Given data>
§ §

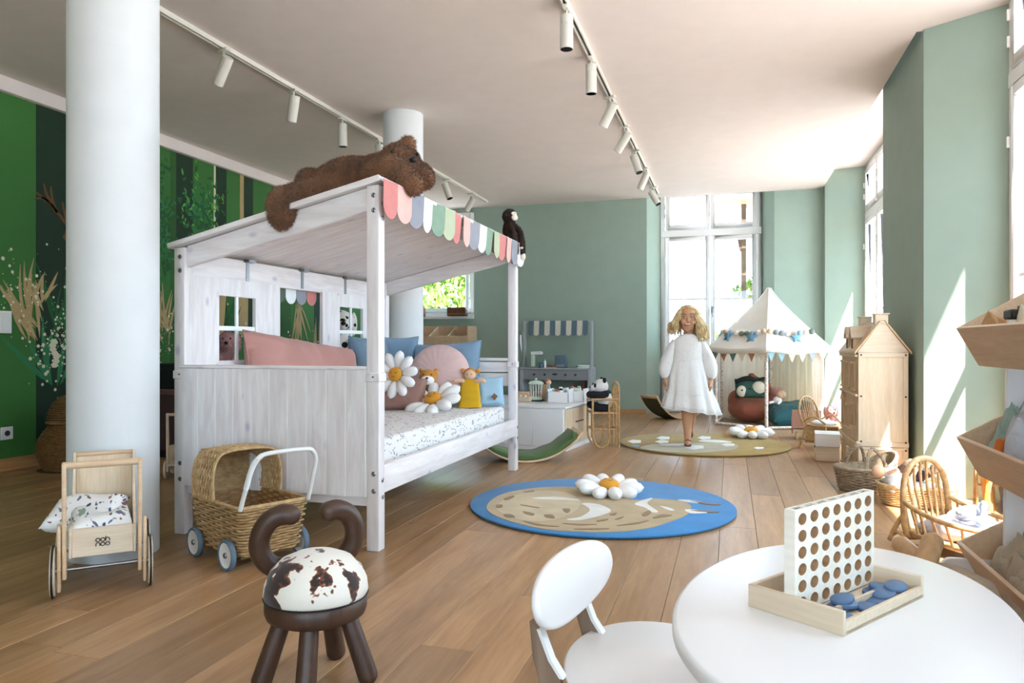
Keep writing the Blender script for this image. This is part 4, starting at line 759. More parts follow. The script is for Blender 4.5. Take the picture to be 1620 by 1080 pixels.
motif(ro, [(230, 372), (300, 345), (420, 335), (620, 328), (900, 326), (1060, 345), (1010, 388), (700, 412), (400, 400)], 'rug_beige', 'motif_body', .003, cv)
for x, y, a, b in ((430, 287, 50, 13), (185, 316, 50, 12), (420, 318, 50, 11), (780, 285, 50, 13), (1245, 372, 40, 8), (985, 345, 50, 12), (700, 365, 70, 16)): motif(ro, [(x + a * math.cos(q) * (1 + .25 * (k % 2)), y + b * math.sin(q) * (1 + .25 * (k % 2))) for k, q in enumerate([2 * PI * k / 10 for k in range(10)])], 'rug_white', 'motif_flower', .0045, cv)
motif(ro, [(390, 345), (620, 338), (760, 360), (700, 385), (560, 360)], 'rug_white', 'motif_patch', .004, cv); motif(ro, [(720, 312), (860, 302), (1000, 315), (1000, 325), (860, 325)], 'rug_white', 'motif_patch', .004, cv)
motif(ro, [(160, 352), (190, 345), (225, 355), (190, 365)], 'rug_sky', 'motif_flower', .005, cv)
# ---------------------------------------------------------------- white cabinet behind the bed
cb = thing('white_cabinet', 'low white play cabinet with wooden end doors behind the bed', 'cabinet', (-1.72, 6.36, 0), R(-7))
MB().b2(-.45, .435, -.36, .36, .03, .355).build('body', 'white_gloss', cb, bevel=.003); MB().b2(-.46, .455, -.37, .37, .355, .375).build('top', 'white_gloss', cb, bevel=.003); MB().b2(-.45, .455, -.365, .365, 0, .03).build('plinth', 'white_gloss', cb, bevel=.002)
for a, b in ((-.44, -.15), (-.145, .15), (.155, .43)): MB().b2(a, b, -.366, -.36, .035, .35).build('front_panel', 'white_gloss', cb, bevel=.002)
for a, b in ((-.345, -.005), (.005, .345)):
    d = MB().b2(.435, .447, a, b, .04, .348).build('door', 'birch_z', cb, bevel=.002); yy = b - .04 if a < -.1 else a + .04; MB().b2(.447, .465, yy - .05, yy + .05, .222, .23).build('handle', 'leather', d, bevel=.002)
CT = .377
def cloc(u, v): p = onz(u, v, CT); return (p.x, p.y, CT)
mat('mint', 'c4d6c4', .4, .03); mat('card', 'c39a6c', .8, .1, 20); n = NT('frosted'); n.col('dfe5dc').set(Roughness=.3, Alpha=.35)
t = thing('toy_lantern', 'mint toy bird cage with pale bars on the white cabinet', 'toy', cloc(848, 634)); MB().b2(-.065, .065, -.06, .06, 0, .014).build('base', 'dark_grey', t, bevel=.003); MB().lathe([(0, .014), (.058, .014), (.06, .03), (.05, .036), (0, .036)]).build('tray', 'mint', t)
for k in range(14):
    a = 2 * PI * k / 14; MB().tube([(.05 * math.cos(a), .05 * math.sin(a), .035), (.06 * math.cos(a), .06 * math.sin(a), .155)], .0035, 6).build('bar', 'pale_block', t)
MB().lathe([(.062, .152), (.07, .158), (.07, .166), (.05, .182), (.015, .19), (.0, .19)]).build('lid', 'mint', t); MB().ell((0, 0, .2), (.012,) * 3).build('knob', 'mint', t)
t = thing('wooden_toy_box', 'small natural wood toy till beside the bed post on the cabinet', 'toy', cloc(822, 634), R(-7)); MB().b2(-.1, .12, -.06, .06, 0, .045).build('base', 'birch', t, bevel=.004); MB().b2(-.09, .1, -.03, .06, .045, .085).build('tray', 'beech', t, bevel=.004)
for k in range(4): MB().lathe([(0, 0), (.014, 0), (.014, .012), (0, .012)], (-.06 + k * .045, -.045, .045), 14).build('key', 'pale_block', t)
mat('toy_pink', 'e79bb0', .5, .05); t = MB().ell((0, 0, .019), (.022, .022, .019)).build('pink_ball', 'toy_pink', loc=cloc(816.5, 641)); tag(t, 'pink toy ball at the cabinet edge near the bed post', 'ball')
t = thing('cardboard_divider', 'brown cardboard box end beside the white crates', 'box', cloc(862, 633), R(-7)); MB().b2(-.012, .03, -.05, .05, 0, .14).build('sheet', 'card', t, bevel=.002); MB().b2(-.016, .034, -.054, .054, .14, .146).build('flap', 'card', t, bevel=.002)
cr = None
for i, (u, v, lb) in enumerate(((887, 636, 'nearer white wooden crate of small toys on the cabinet'), (911, 634.5, 'farther white wooden crate of small toys at the cabinet end'))):
    L = cloc(u, v)
    if cr is None:
        cr = thing('toy_crate', lb, 'crate', L, R(-7), 'white crates on the cabinet'); w_, d_ = .10, .075
        MB().b2(-w_, w_, -d_, d_, 0, .008).build('bottom', 'white_gloss', cr)
        for a in ((-w_, w_, -d_, -d_ + .008, .095), (-w_, w_, d_ - .008, d_, .095), (-w_, -w_ + .008, -d_, d_, .12), (w_ - .008, w_, -d_, d_, .12)): MB().b2(*a[:4], .008, a[4]).build('side', 'white_gloss', cr, bevel=.002)
    else: dup(cr, L, R(-7), lb)
toyc = [('toy_red', 'c25a55'), ('toy_white', 'efefea'), ('toy_mint', '9cc9b8'), ('toy_cream', 'ead9b8'), ('toy_black', '2a2a2a')]
for nm, h in toyc: mat(nm, h, .45, .05)
rg = random.Random(9); k = 0
for u, v, z, sh, ca_, lb in ((873, 602, .09, 'toy_white', 'toy_mint', 'white toy jug with mint lid left in the near crate'), (881, 602, .09, 'toy_cream', 'toy_red', 'cream toy cup with red rim in the near crate'), (890, 599, .1, 'toy_white', 'toy_black', 'white toy tin with dark label in the near crate'), (898, 600, .1, 'toy_mint', 'toy_white', 'mint toy cup in the middle of the crates'), (903, 597, .11, 'toy_white', 'toy_red', 'white toy pot with red lid above the crates'), (911, 601, .1, 'toy_mint', 'toy_cream', 'round mint toy bowl in the farther crate'), (917, 599, .11, 'toy_white', 'toy_mint', 'white toy egg cup at the right of the crates'), (886, 596, .11, 'toy_red', 'toy_white', 'red toy tin behind the white toy tin')):
    p = cloc(u, v + 32); d = (887, 636) if u < 900 else (911, 634.5); b = cloc(*d)
    t = thing('toy_tin', lb, 'toy', (b[0] + (u - d[0]) * .0043, b[1] + rg.uniform(-.045, .045), CT + .01), rg.uniform(0, 3), 'tiny toys in the white crates')
    MB().lathe([(0, 0), (.02, 0), (.022, .005), (.022, z - .01), (.018, z), (0, z)], n=16).build('body', sh, t); MB().lathe([(0, z), (.019, z), (.015, z + .014), (.005, z + .018), (0, z + .018)], n=16).build('lid', ca_, t)
t = thing('peg_doll', 'little wooden peg doll with red hair between cage and crates', 'doll', cloc(868, 634)[:2] + (CT,)); MB().lathe([(0, 0), (.03, 0), (.024, .07), (.012, .14), (0, .15)], n=18).build('dress', 'linen_sky', t); MB().ell((0, 0, .17), (.024,) * 3).build('head', 'doll_skin', t); MB().ell((-.008, .008, .178), (.026,) * 3).build('hair', 'toy_red', t)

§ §

Quote the data exactly, leaving every image out of the copy.

Output for this task>
Keep writing the Blender script for this image. This is part 4, starting at line 759. More parts follow. The script is for Blender 4.5. Take the picture to be 1620 by 1080 pixels.
motif(ro, [(230, 372), (300, 345), (420, 335), (620, 328), (900, 326), (1060, 345), (1010, 388), (700, 412), (400, 400)], 'rug_beige', 'motif_body', .003, cv)
for x, y, a, b in ((430, 287, 50, 13), (185, 316, 50, 12), (420, 318, 50, 11), (780, 285, 50, 13), (1245, 372, 40, 8), (985, 345, 50, 12), (700, 365, 70, 16)): motif(ro, [(x + a * math.cos(q) * (1 + .25 * (k % 2)), y + b * math.sin(q) * (1 + .25 * (k % 2))) for k, q in enumerate([2 * PI * k / 10 for k in range(10)])], 'rug_white', 'motif_flower', .0045, cv)
motif(ro, [(390, 345), (620, 338), (760, 360), (700, 385), (560, 360)], 'rug_white', 'motif_patch', .004, cv); motif(ro, [(720, 312), (860, 302), (1000, 315), (1000, 325), (860, 325)], 'rug_white', 'motif_patch', .004, cv)
motif(ro, [(160, 352), (190, 345), (225, 355), (190, 365)], 'rug_sky', 'motif_flower', .005, cv)
# ---------------------------------------------------------------- white cabinet behind the bed
cb = thing('white_cabinet', 'low white play cabinet with wooden end doors behind the bed', 'cabinet', (-1.72, 6.36, 0), R(-7))
MB().b2(-.45, .435, -.36, .36, .03, .355).build('body', 'white_gloss', cb, bevel=.003); MB().b2(-.46, .455, -.37, .37, .355, .375).build('top', 'white_gloss', cb, bevel=.003); MB().b2(-.45, .455, -.365, .365, 0, .03).build('plinth', 'white_gloss', cb, bevel=.002)
for a, b in ((-.44, -.15), (-.145, .15), (.155, .43)): MB().b2(a, b, -.366, -.36, .035, .35).build('front_panel', 'white_gloss', cb, bevel=.002)
for a, b in ((-.345, -.005), (.005, .345)):
    d = MB().b2(.435, .447, a, b, .04, .348).build('door', 'birch_z', cb, bevel=.002); yy = b - .04 if a < -.1 else a + .04; MB().b2(.447, .465, yy - .05, yy + .05, .222, .23).build('handle', 'leather', d, bevel=.002)
CT = .377
def cloc(u, v): p = onz(u, v, CT); return (p.x, p.y, CT)
mat('mint', 'c4d6c4', .4, .03); mat('card', 'c39a6c', .8, .1, 20); n = NT('frosted'); n.col('dfe5dc').set(Roughness=.3, Alpha=.35)
t = thing('toy_lantern', 'mint toy bird cage with pale bars on the white cabinet', 'toy', cloc(848, 634)); MB().b2(-.065, .065, -.06, .06, 0, .014).build('base', 'dark_grey', t, bevel=.003); MB().lathe([(0, .014), (.058, .014), (.06, .03), (.05, .036), (0, .036)]).build('tray', 'mint', t)
for k in range(14):
    a = 2 * PI * k / 14; MB().tube([(.05 * math.cos(a), .05 * math.sin(a), .035), (.06 * math.cos(a), .06 * math.sin(a), .155)], .0035, 6).build('bar', 'pale_block', t)
MB().lathe([(.062, .152), (.07, .158), (.07, .166), (.05, .182), (.015, .19), (.0, .19)]).build('lid', 'mint', t); MB().ell((0, 0, .2), (.012,) * 3).build('knob', 'mint', t)
t = thing('wooden_toy_box', 'small natural wood toy till beside the bed post on the cabinet', 'toy', cloc(822, 634), R(-7)); MB().b2(-.1, .12, -.06, .06, 0, .045).build('base', 'birch', t, bevel=.004); MB().b2(-.09, .1, -.03, .06, .045, .085).build('tray', 'beech', t, bevel=.004)
for k in range(4): MB().lathe([(0, 0), (.014, 0), (.014, .012), (0, .012)], (-.06 + k * .045, -.045, .045), 14).build('key', 'pale_block', t)
mat('toy_pink', 'e79bb0', .5, .05); t = MB().ell((0, 0, .019), (.022, .022, .019)).build('pink_ball', 'toy_pink', loc=cloc(816.5, 641)); tag(t, 'pink toy ball at the cabinet edge near the bed post', 'ball')
t = thing('cardboard_divider', 'brown cardboard box end beside the white crates', 'box', cloc(862, 633), R(-7)); MB().b2(-.012, .03, -.05, .05, 0, .14).build('sheet', 'card', t, bevel=.002); MB().b2(-.016, .034, -.054, .054, .14, .146).build('flap', 'card', t, bevel=.002)
cr = None
for i, (u, v, lb) in enumerate(((887, 636, 'nearer white wooden crate of small toys on the cabinet'), (911, 634.5, 'farther white wooden crate of small toys at the cabinet end'))):
    L = cloc(u, v)
    if cr is None:
        cr = thing('toy_crate', lb, 'crate', L, R(-7), 'white crates on the cabinet'); w_, d_ = .10, .075
        MB().b2(-w_, w_, -d_, d_, 0, .008).build('bottom', 'white_gloss', cr)
        for a in ((-w_, w_, -d_, -d_ + .008, .095), (-w_, w_, d_ - .008, d_, .095), (-w_, -w_ + .008, -d_, d_, .12), (w_ - .008, w_, -d_, d_, .12)): MB().b2(*a[:4], .008, a[4]).build('side', 'white_gloss', cr, bevel=.002)
    else: dup(cr, L, R(-7), lb)
toyc = [('toy_red', 'c25a55'), ('toy_white', 'efefea'), ('toy_mint', '9cc9b8'), ('toy_cream', 'ead9b8'), ('toy_black', '2a2a2a')]
for nm, h in toyc: mat(nm, h, .45, .05)
rg = random.Random(9); k = 0
for u, v, z, sh, ca_, lb in ((873, 602, .09, 'toy_white', 'toy_mint', 'white toy jug with mint lid left in the near crate'), (881, 602, .09, 'toy_cream', 'toy_red', 'cream toy cup with red rim in the near crate'), (890, 599, .1, 'toy_white', 'toy_black', 'white toy tin with dark label in the near crate'), (898, 600, .1, 'toy_mint', 'toy_white', 'mint toy cup in the middle of the crates'), (903, 597, .11, 'toy_white', 'toy_red', 'white toy pot with red lid above the crates'), (911, 601, .1, 'toy_mint', 'toy_cream', 'round mint toy bowl in the farther crate'), (917, 599, .11, 'toy_white', 'toy_mint', 'white toy egg cup at the right of the crates'), (886, 596, .11, 'toy_red', 'toy_white', 'red toy tin behind the white toy tin')):
    p = cloc(u, v + 32); d = (887, 636) if u < 900 else (911, 634.5); b = cloc(*d)
    t = thing('toy_tin', lb, 'toy', (b[0] + (u - d[0]) * .0043, b[1] + rg.uniform(-.045, .045), CT + .01), rg.uniform(0, 3), 'tiny toys in the white crates')
    MB().lathe([(0, 0), (.02, 0), (.022, .005), (.022, z - .01), (.018, z), (0, z)], n=16).build('body', sh, t); MB().lathe([(0, z), (.019, z), (.015, z + .014), (.005, z + .018), (0, z + .018)], n=16).build('lid', ca_, t)
t = thing('peg_doll', 'little wooden peg doll with red hair between cage and crates', 'doll', cloc(868, 634)[:2] + (CT,)); MB().lathe([(0, 0), (.03, 0), (.024, .07), (.012, .14), (0, .15)], n=18).build('dress', 'linen_sky', t); MB().ell((0, 0, .17), (.024,) * 3).build('head', 'doll_skin', t); MB().ell((-.008, .008, .178), (.026,) * 3).build('hair', 'toy_red', t)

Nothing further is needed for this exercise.